Banking royal commission: Talk of straw man was ‘loose language’: NAB’s Anthony Waldron
An NAB executive has denied that the use of the term “straw man” at a 2016 meeting meant it kept information from ASIC.
NAB has been unable to explain to the banking royal commission what it meant when it said it had constructed a “straw man” for its engagement with the corporate regulator over a home loan fraud scandal.
Appearing before the financial services royal commission today, NAB’s executive general manager of growth partnerships, Anthony Waldron, denied that the use of the term meant it kept information from the Australian Securities and Investments Commission.
It was instead “loose language”, he said.
Mr Waldron was taken to documents relating to a meeting in October 2016 dealing with the scandal, in which bonus-hungry bank employees took bribes and used forged documents to approve hundreds of millions of dollars in home loans.
“A straw man has been prepared in relation to engagement with ASIC,” the document records.
Asked by counsel assisting the commission, Rowena Orr, QC, what this meant, Mr Waldron said that at that time ASIC did not understand that NAB had drawn together an investigation into bankers in Western Sydney and Project Beacon, a broader internal inquiry into problems with the bank’s introducer program. The regulator needed to be updated on this, he said.
Pressed on the meaning of the phrase “straw man”, Mr Waldron said it was an “outline” of issues or “a situation of an example of a situation outlined, a draft or a hypothesis”.

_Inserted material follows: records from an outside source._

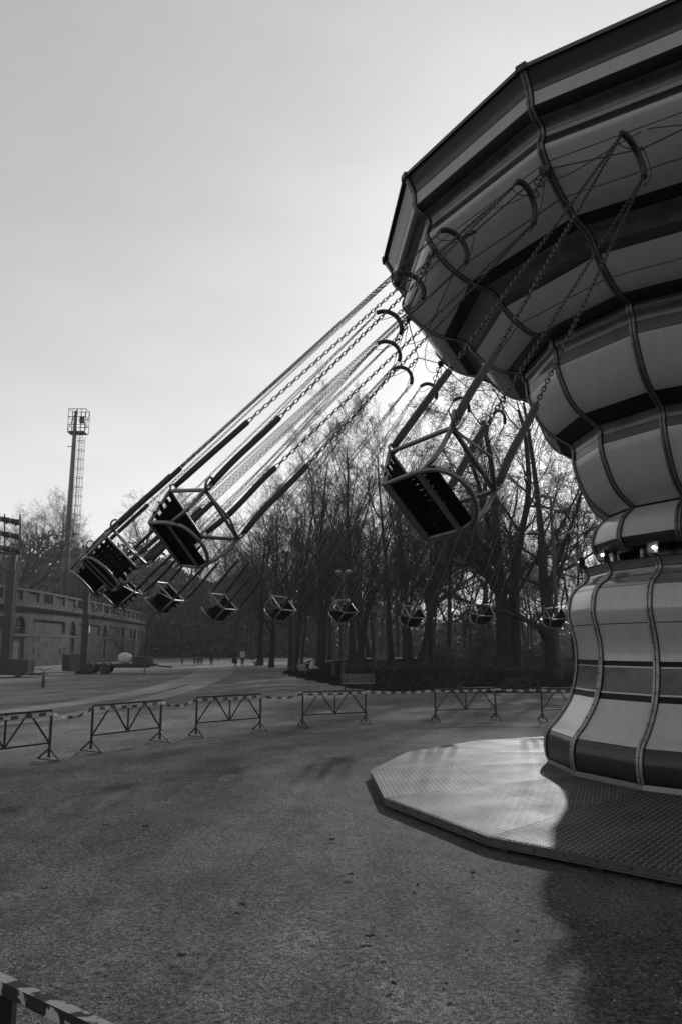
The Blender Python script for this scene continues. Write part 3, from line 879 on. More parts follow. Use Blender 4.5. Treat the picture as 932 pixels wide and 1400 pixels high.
def tape(p, q, sag, label, n=16, twist=0.25, along=False):
    mb = MB(); P = []
    for i in range(n + 1):
        t = i / n; c = p.lerp(q, t); c.z -= sag * 4 * t * (1 - t); c.z += .012 * math.sin(i * 2.3)
        tw = twist * math.sin(t * PI * 2.6 + p.x); P.append((c, tw))
    d = (q - p); d.z = 0; d.normalize(); nn = Vector((-d.y, d.x, 0))
    vs = []
    for c, tw in P:
        up = Vector((0, 0, math.cos(tw))) + nn * math.sin(tw)
        vs += [c - up * .035, c + up * .035]
    for i in range(n):
        mb.cur = i % 2
        mb.add([vs[2 * i], vs[2 * i + 2], vs[2 * i + 3], vs[2 * i + 1]], [(0, 1, 2, 3)])
    me = mb.mesh('barrier_tape', ['tape_white', 'tape_dark'])
    o = link('barrier_tape', me)
    so = o.modifiers.new('thickness', 'SOLIDIFY'); so.thickness = .002
    return tag(o, label, 'barrier tape', 'striped tape strung along the barriers')
TL = ['striped tape sagging between the first and second barriers at the left', 'striped tape sagging between the second and third barriers from the left',
      'striped tape sagging toward the barrier in front of the bench', 'long striped tape stretched in front of the leaf strewn mound',
      'striped tape running from the mound barrier behind the pedestal']
for i in range(5):
    a, b = BEND[i][1].copy(), BEND[i + 1][0].copy(); a.z = b.z = 1.0
    tape(a, b, [.16, .13, .1, .05, .03][i], TL[i], n=max(8, int((b - a).length / .17)), twist=.5 if i < 3 else .2)
TA = ['striped tape tied along the cut off barrier at the left edge', 'striped tape tied along the second barrier from the left', 'striped tape tied along the third barrier from the left',
      'striped tape tied along the barrier in front of the bench', 'striped tape tied along the barrier in front of the mound', 'striped tape tied along the barrier half hidden by the pedestal']
for i in range(6):
    a, b = BEND[i][0].copy(), BEND[i][1].copy(); d = (b - a).normalized(); off = Vector((d.y, -d.x, 0)) * .03
    a.z = b.z = .985; tape(a + off, b + off, .02, TA[i], n=13, twist=.12)

# ------------------------------------------------------------------ worn fence in the near left corner
fence = empty('worn_railing', (-1.075, 2.53, 0), 0, 'worn flaking painted railing in the bottom left corner close to the camera', 'railing')
def worn_material():
    m = mat('flaking_paint_rail', .02, .6)
    n, l = m.node_tree.nodes, m.node_tree.links; b = n['Principled BSDF']
    tc = n.new('ShaderNodeTexCoord'); nt = n.new('ShaderNodeTexNoise'); nt.inputs['Scale'].default_value = 12; nt.inputs['Detail'].default_value = 5
    mp = n.new('ShaderNodeMapping'); mp.inputs['Scale'].default_value = (.8, 1.2, 1)
    l.new(tc.outputs['Object'], mp.inputs[0]); l.new(mp.outputs[0], nt.inputs['Vector'])
    r = n.new('ShaderNodeMapRange'); r.inputs[1].default_value = .54; r.inputs[2].default_value = .57; r.inputs[3].default_value = .008; r.inputs[4].default_value = .40
    ge = n.new('ShaderNodeNewGeometry'); sx = n.new('ShaderNodeSeparateXYZ'); l.new(ge.outputs['Normal'], sx.inputs[0])
    ma = n.new('ShaderNodeMath'); ma.operation = 'MULTIPLY_ADD'; ma.inputs[1].default_value = .10; l.new(sx.outputs[2], ma.inputs[0]); l.new(nt.outputs[0], ma.inputs[2])   # pale paint covers more of the top face
    l.new(ma.outputs[0], r.inputs[0]); l.new(r.outputs[0], b.inputs['Base Color'])
    return m
M['worn'] = worn_material()
d = Vector((.40, -.30, 0)).normalized()
mb = MB(); mb.beam(d * -1.6 + Vector((0, 0, 1.4)), d * 1.5 + Vector((0, 0, 1.42)), .036, .036); mb.build('top_rail', 'worn', fence)
mb = MB(); mb.beam(d * -1.6 + Vector((0, 0, 1.12)), d * 1.5 + Vector((0, 0, 1.12)), .03, .10); mb.build('lower_rail', 'cloth_pale', fence)
for t in (-1.3, .12, 1.4):
    mb = MB(); mb.box(d * t + Vector((0, 0, .70)), (.04, .04, 1.39)); mb.build('post', 'dark_strip', fence)
    mb = MB(); mb.box(d * t + Vector((0, 0, .01)), (.16, .16, .02)); mb.build('foot_plate', 'dark_strip', fence)

# ------------------------------------------------------------------ trees
def grow_tree(seed, H, r0, levels, cfg, trunks=None):
    """branches as (points, radii, level); cfg per level: count, length ratio, angle, t0, wiggle, up pull, segments"""
    rg = random.Random(seed); out = []
    def rnd_perp(d):
        a = Vector((rg.gauss(0, 1), rg.gauss(0, 1), rg.gauss(0, 1))); a -= d * a.dot(d); return a.normalized()
    def grow(p, d, L, r, lv, tip=.25):
        c = cfg[lv]; ns = c['seg']; pts, rs = [p.copy()], [r]; step = L / ns; dd = d.copy(); dirs = [d.copy()]
        for i in range(ns):
            dd = (dd + Vector((rg.gauss(0, 1), rg.gauss(0, 1), rg.gauss(0, 1))) * c['wig'] + Vector((0, 0, c['up']))).normalized()
            p = p + dd * step
            if p.z < 1.2 and lv > 0: p.z = 1.2
            pts.append(p.copy()); rs.append(r * (1 - (1 - tip) * (i + 1) / ns)); dirs.append(dd.copy())
        out.append((pts, rs, lv))
        spawn(pts, rs, dirs, L, lv)
    def spawn(pts, rs, dirs, L, lv):
        if lv + 1 >= levels: return
        c = cfg[lv + 1]; ns = len(pts) - 1
        n = c['n']; n = int(n) + (1 if rg.random() < n - int(n) else 0)
        for k in range(n):
            t = c['t0'] + (1 - c['t0']) * ((k + rg.random()) / n); t = min(t, .999)
            x = t * ns; i = int(x); fr_ = x - i
            p = pts[i].lerp(pts[i + 1], fr_); r = rs[i] * (1 - fr_) + rs[i + 1] * fr_
            d = dirs[i]; a = R(rg.gauss(c['ang'], c.get('asd', 10)))
            nd = (d * math.cos(a) + rnd_perp(d) * math.sin(a)).normalized()
            ln = L * c['len'] * rg.uniform(.7, 1.25) * (1.15 - .5 * t * c.get('tap', 1))
            grow(p, nd, ln, r * c['rr'] * rg.uniform(.8, 1.1), lv + 1)
    if trunks is None: grow(Vector((0, 0, -.15)), Vector((rg.gauss(0, .04), rg.gauss(0, .04), 1)).normalized(), H, r0, 0, cfg[0].get('tip', .12))
    else:
        for pts, ra, rb in trunks:
            P = [Vector(q) for q in catmull(pts, 4)]; n = len(P)
            rs = [ra + (rb - ra) * i / (n - 1) for i in range(n)]
            ds = [(P[min(i + 1, n - 1)] - P[max(i - 1, 0)]).normalized() for i in range(n)]
            out.append((P, rs, 0)); spawn(P, rs, ds, sum((P[i + 1] - P[i]).length for i in range(n - 1)), 0)
    return out
def branch_mesh(name, brs, mkey, flare=False):
    groups = {}
    for pts, rs, lv in brs: groups.setdefault((len(pts), (9, 6, 4, 3, 3, 3)[lv]), []).append((pts, rs))
    Vs, Fs, off = [], [], 0
    for (k, n), L in groups.items():
        P = np.array([[tuple(p) for p in b[0]] for b in L]); Rr = np.array([b[1] for b in L])
        T = np.empty_like(P); T[:, 1:-1] = P[:, 2:] - P[:, :-2]; T[:, 0] = P[:, 1] - P[:, 0]; T[:, -1] = P[:, -1] - P[:, -2]
        T /= np.linalg.norm(T, axis=-1, keepdims=True) + 1e-9
        ref = np.where(np.abs(T[:, :1, 2:3]) < .8, np.array([0, 0, 1.0]), np.array([1.0, 0, 0]))
        ref = np.broadcast_to(ref, P.shape)
        N = ref - T * (ref * T).sum(-1, keepdims=True); N /= np.linalg.norm(N, axis=-1, keepdims=True) + 1e-9
        B = np.cross(T, N)
        a = 2 * np.pi * np.arange(n) / n
        ring = P[:, :, None] + (N[:, :, None] * np.cos(a)[:, None] + B[:, :, None] * np.sin(a)[:, None]) * Rr[:, :, None, None]
        nb = len(L); V = ring.reshape(-1, 3)
        i = np.arange(nb)[:, None, None] * k * n + np.arange(k - 1)[None, :, None] * n
        j = np.arange(n)[None, None, :]; j2 = (np.arange(n) + 1)[None, None, :] % n
        F = np.stack(np.broadcast_arrays(i + j, i + j2, i + n + j2, i + n + j), -1).reshape(-1, 4) + off
        Vs.append(V); Fs.append(F); off += len(V)
    return np_mesh(name, np.concatenate(Vs), np.concatenate(Fs), mkey)
def flare_trunk(br, h=1.3, k=.35):
    pts, rs, lv = br
    return (pts, [r * (1 + k * max(0, 1 - (p.z - pts[0].z) / h) ** 2) for p, r in zip(pts, rs)], lv)
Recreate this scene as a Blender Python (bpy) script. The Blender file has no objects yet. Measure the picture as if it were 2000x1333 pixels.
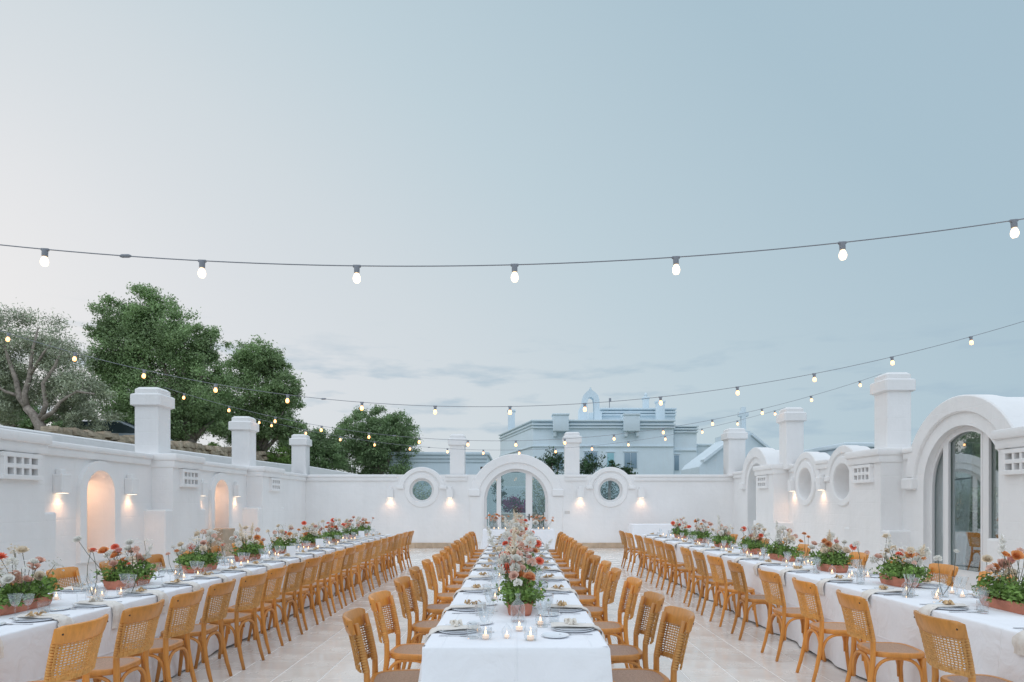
import bpy, bmesh, math, random
import numpy as np
from mathutils import Vector, Matrix, Euler
R = math.radians
PI = math.pi
rnd = random.Random(7)
S = bpy.context.scene
COL = S.collection

# ------------------------------------------------------------------ camera
F, PX, PY, H = 1290.0, 1008.0, 981.0, 1.58
cam_d = bpy.data.cameras.new('camera')
cam = bpy.data.objects.new('camera', cam_d)
COL.objects.link(cam)
cam.location = (0, 0, H)
cam.rotation_euler = (R(90), 0, 0)
cam_d.sensor_width = 36
cam_d.lens = F / 2000 * 36
cam_d.shift_x = -(PX - 1000) / 2000
cam_d.shift_y = (PY - 666.5) / 2000
cam_d.clip_start = 0.05
cam_d.clip_end = 3000
S.camera = cam

# ------------------------------------------------------------------ sky
GLOW_AZ, GLOW_EL = R(-42), R(17)          # the last light lies ahead and to the left
gd = Vector((math.sin(GLOW_AZ) * math.cos(GLOW_EL), math.cos(GLOW_AZ) * math.cos(GLOW_EL), math.sin(GLOW_EL)))
W = bpy.data.worlds.new('World')
S.world = W
W.use_nodes = True
nt = W.node_tree
nt.nodes.clear()
def wn(t, **k):
    n = nt.nodes.new(t)
    for a, b in k.items():
        setattr(n, a, b)
    return n
def wl(a, b):
    nt.links.new(a, b)
tc = wn('ShaderNodeTexCoord')
dot = wn('ShaderNodeVectorMath', operation='DOT_PRODUCT')
dot.inputs[1].default_value = gd
wl(tc.outputs['Generated'], dot.inputs[0])
ac = wn('ShaderNodeMath', operation='ARCCOSINE')
wl(dot.outputs['Value'], ac.inputs[0])
nd = wn('ShaderNodeMath', operation='DIVIDE')
nd.inputs[1].default_value = PI
wl(ac.outputs[0], nd.inputs[0])
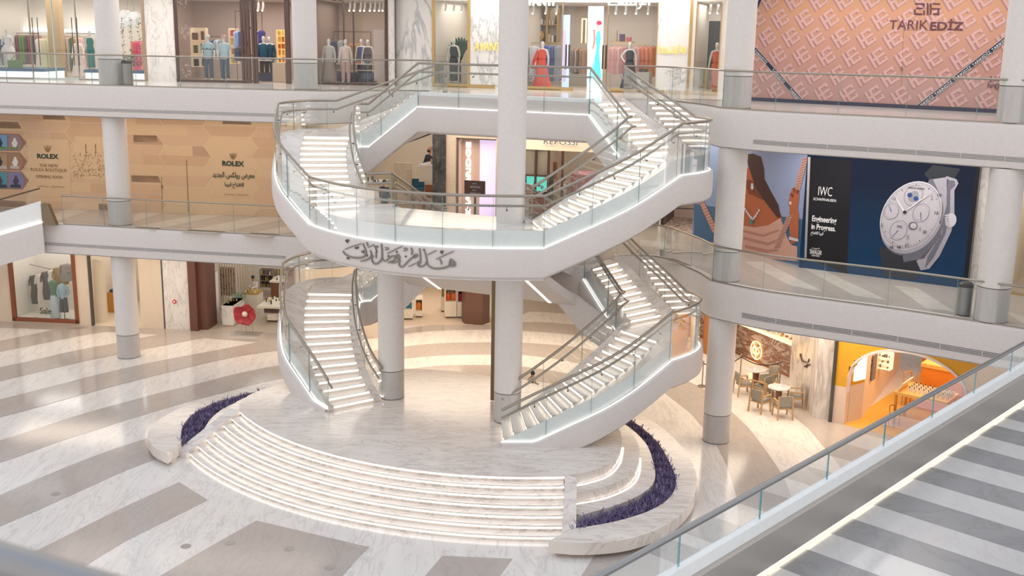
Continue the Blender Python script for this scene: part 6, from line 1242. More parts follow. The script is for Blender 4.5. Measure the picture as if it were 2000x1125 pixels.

Ms Orr asked: “It’s a fallacious example, is it not?”
Mr Waldron said this was not his understanding.
“I’m not sure that I can explain it better other than we would have been preparing draft documents” for ASIC, he said.
“It looks like loose language.
“I’m not sure how else to explain it.”
The royal commission has today been probing a fraud ring among bank managers and other employees in Western Sydney related to the bank’s introducer program, under which it pays a commission to people who bring home loan customers to it.
It has also been dealing with a wider investigation of fraud and other banker misbehaviour across NSW and Victoria related to the introducer scheme.
Some customers given inappropriate loans have run into difficulty repaying their loans — but Mr Waldron admitted to the commission that NAB wouldn’t finish remediating them until November this year, more than three years after some of the dodgy loans were taken out.
The exchange took place after it emerged that the bank had failed to provide the royal commission with a crucial board document dealing with the fraud.
The bank this morning provided to the commission papers from a board risk committee meeting, held on November 4, 2015, dealing with the scam, which involved bankers colluding, forging documents and taking bribes to approve home loans and pay commissions to a network of dubious introducers.
NAB’s executive general manager of growth partnerships, Anthony Waldron, who is giving evidence for the bank, was unable to explain why the document was not been produced in response to the commission’s initial demand for material relating to misconduct.
The commission is examining a fraud ring run among bankers in a clutch of NAB’s Western Sydney branches who were hungry to earn bonuses based on how many home loans they wrote.
While introducers, who received a commission of up to 0.6 per cent of the amount loaned, were supposed to come from the ranks of professions, including financial planners and lawyers, the commission has heard that two of those involved in the Western Sydney scam were a gym owners and a tailor.
While some NAB bankers were sacked over the rort, others were only docked a quarter of their bonus, the commission heard.
The bank first got wind of potential problems in Western Sydney in April 2015, and received whistleblower reports in September and October that year.
However, despite the serious nature of the breaches, it did not formally report the issue to the corporate regulator until February 2016 — a delay apparently far in excess of the 10-day time limit to report significant breaches required by company law.
Counsel assisting the commission, Rowena Orr, said that just four introducers “provided $139.78m in loans drawn down to NAB to the end of October 2015”.
Some $488,000 in commissions was paid to a single introducer, she said.
Documents shown to the commission reveal that investigations by NAB and KPMG found bankers were colluding to exploit gaps in the NAB loan process.
An internal NAB email, sent just before Christmas 2015, shows one bank manager was dismissed for misconduct on multiple occasions.
According to the email, the manager “wilfully entered false phone numbers on customer files”, provided “false information” for loan applications and was “wilfully dishonest” when asked how false phone numbers came to be entered on customer files.
Contrary to the rules of the loan introducer program, the manager also told other employees to process loans based on documents from an introducer.
NAB’s belated production of a crucial document comes after Ms Orr yesterday blasted Australia’s biggest bank, the CBA, for swamping the inquiry with spreadsheets rather than coming clean about misconduct over the past 10 years.
She also criticised NAB’s submission, which she said “did not grapple” with commissioner Kenneth Hayne’s request for a full confession of misconduct and conduct falling short of community standards and expectations.
Westpac also needed to provide more information, she said.